- Exercise task -
Reproduce the records. Keep every word exact and include no images.
#### Input material ####
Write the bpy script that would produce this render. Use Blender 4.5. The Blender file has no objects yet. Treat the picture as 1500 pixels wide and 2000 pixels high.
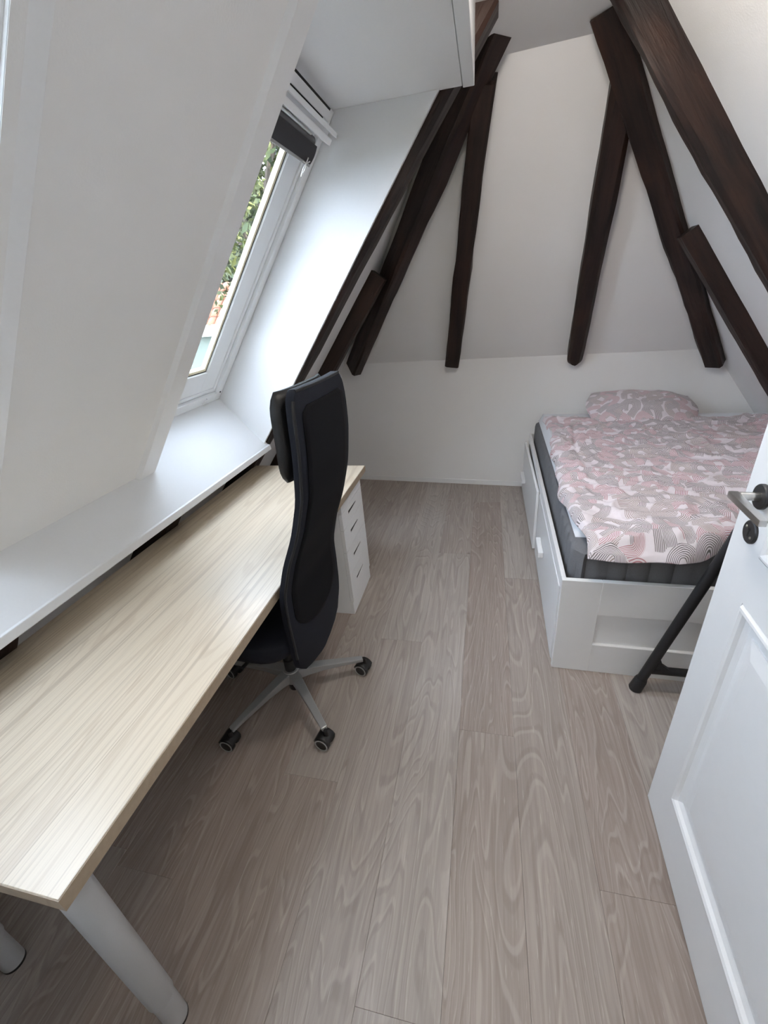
import bpy, bmesh, math, random
from mathutils import Vector, Matrix, noise

R = math.radians
random.seed(7)
SC = bpy.context.scene
COL = SC.collection

# ---------------------------------------------------------------- camera
CAM_H, PITCH, YAW, ROLL, FPX = 1.556, R(26.4288), R(-14.4681), R(-5.2301), 835.7112
_f0 = Vector((math.sin(YAW), math.cos(YAW), 0)); _r = Vector((math.cos(YAW), -math.sin(YAW), 0))
_f = _f0 * math.cos(PITCH) + Vector((0, 0, -math.sin(PITCH))); _u = _r.cross(_f)
_r2 = _r * math.cos(ROLL) + _u * math.sin(ROLL); _u2 = -_r * math.sin(ROLL) + _u * math.cos(ROLL)
cd = bpy.data.cameras.new('camera'); cam = bpy.data.objects.new('camera', cd); COL.objects.link(cam)
cam.matrix_world = Matrix(((_r2.x, _u2.x, -_f.x, 0), (_r2.y, _u2.y, -_f.y, 0), (_r2.z, _u2.z, -_f.z, CAM_H), (0, 0, 0, 1)))
cd.sensor_fit = 'VERTICAL'; cd.sensor_height = 36; cd.sensor_width = 27; cd.lens = FPX * 36 / 2000
cd.clip_start = 0.02; cd.clip_end = 300
SC.camera = cam

# ---------------------------------------------------------------- sky, sun, added fill lights, exposure
W = bpy.data.worlds.new('sky'); SC.world = W; W.use_nodes = True
wt = W.node_tree; wt.nodes.clear()
bg = wt.nodes.new('ShaderNodeBackground'); bg.inputs['Strength'].default_value = 3.3
wo = wt.nodes.new('ShaderNodeOutputWorld')
bg.inputs['Color'].default_value = (0.72, 0.815, 1.0, 1)      # even bright hazy sky
wt.links.new(bg.outputs[0], wo.inputs['Surface'])

sd = bpy.data.lights.new('sun', 'SUN'); sd.energy = 5.0; sd.angle = R(0.6); sd.color = (1.0, 0.93, 0.8)
sun = bpy.data.objects.new('sun', sd); COL.objects.link(sun)
sun.rotation_euler = Vector((0.72, -0.25, 0.66)).to_track_quat('Z', 'Y').to_euler()

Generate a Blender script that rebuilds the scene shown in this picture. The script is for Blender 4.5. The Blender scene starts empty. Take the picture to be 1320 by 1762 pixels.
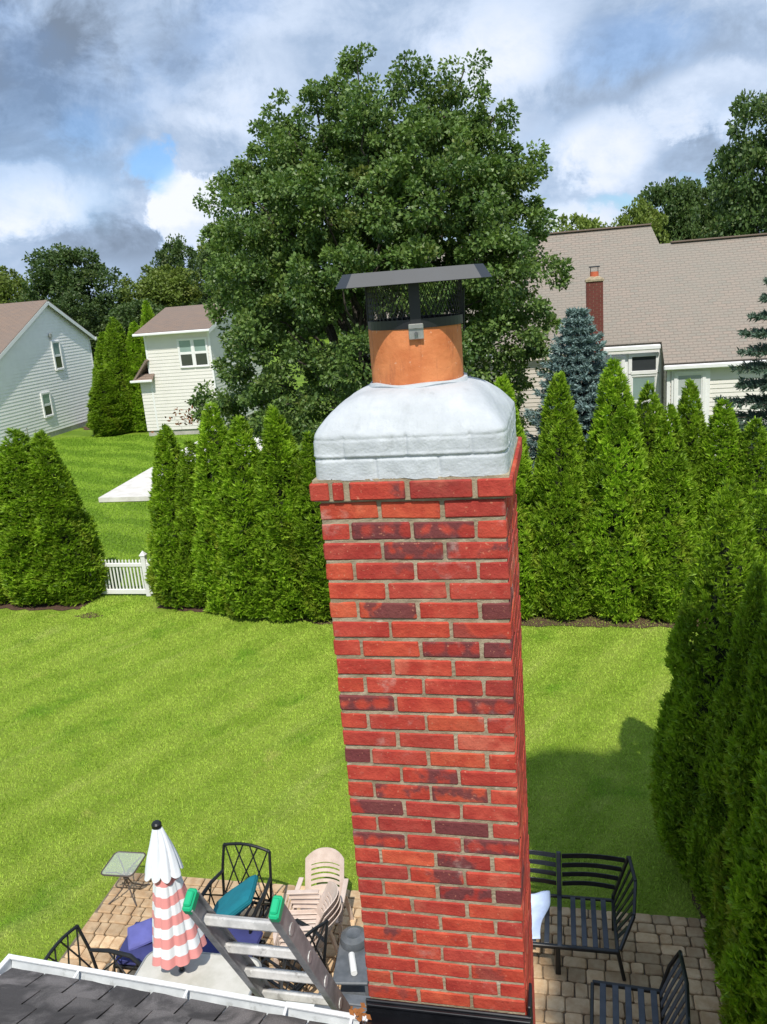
####
- Response to the exercise -
Write the bpy script that would produce this render. Use Blender 4.5. The Blender file has no objects yet. Treat the picture as 1500 pixels wide and 2000 pixels high.
import bpy, bmesh, math, random
from mathutils import Vector, Matrix, noise

R = math.radians
random.seed(7)
SC = bpy.context.scene
COL = SC.collection

# ---------------------------------------------------------------- camera
CAM_H, PITCH, YAW, ROLL, FPX = 1.556, R(26.4288), R(-14.4681), R(-5.2301), 835.7112
_f0 = Vector((math.sin(YAW), math.cos(YAW), 0)); _r = Vector((math.cos(YAW), -math.sin(YAW), 0))
_f = _f0 * math.cos(PITCH) + Vector((0, 0, -math.sin(PITCH))); _u = _r.cross(_f)
_r2 = _r * math.cos(ROLL) + _u * math.sin(ROLL); _u2 = -_r * math.sin(ROLL) + _u * math.cos(ROLL)
cd = bpy.data.cameras.new('camera'); cam = bpy.data.objects.new('camera', cd); COL.objects.link(cam)
cam.matrix_world = Matrix(((_r2.x, _u2.x, -_f.x, 0), (_r2.y, _u2.y, -_f.y, 0), (_r2.z, _u2.z, -_f.z, CAM_H), (0, 0, 0, 1)))
cd.sensor_fit = 'VERTICAL'; cd.sensor_height = 36; cd.sensor_width = 27; cd.lens = FPX * 36 / 2000
cd.clip_start = 0.02; cd.clip_end = 300
SC.camera = cam

# ---------------------------------------------------------------- sky, sun, added fill lights, exposure
W = bpy.data.worlds.new('sky'); SC.world = W; W.use_nodes = True
wt = W.node_tree; wt.nodes.clear()
bg = wt.nodes.new('ShaderNodeBackground'); bg.inputs['Strength'].default_value = 3.3
wo = wt.nodes.new('ShaderNodeOutputWorld')
bg.inputs['Color'].default_value = (0.72, 0.815, 1.0, 1)      # even bright hazy sky
wt.links.new(bg.outputs[0], wo.inputs['Surface'])

sd = bpy.data.lights.new('sun', 'SUN'); sd.energy = 5.0; sd.angle = R(0.6); sd.color = (1.0, 0.93, 0.8)
sun = bpy.data.objects.new('sun', sd); COL.objects.link(sun)
sun.rotation_euler = Vector((0.72, -0.25, 0.66)).to_track_quat('Z', 'Y').to_euler()

Generate a Blender script that rebuilds the scene shown in this picture. The script is for Blender 4.5. The Blender scene starts empty. Take the picture to be 1320 by 1762 pixels.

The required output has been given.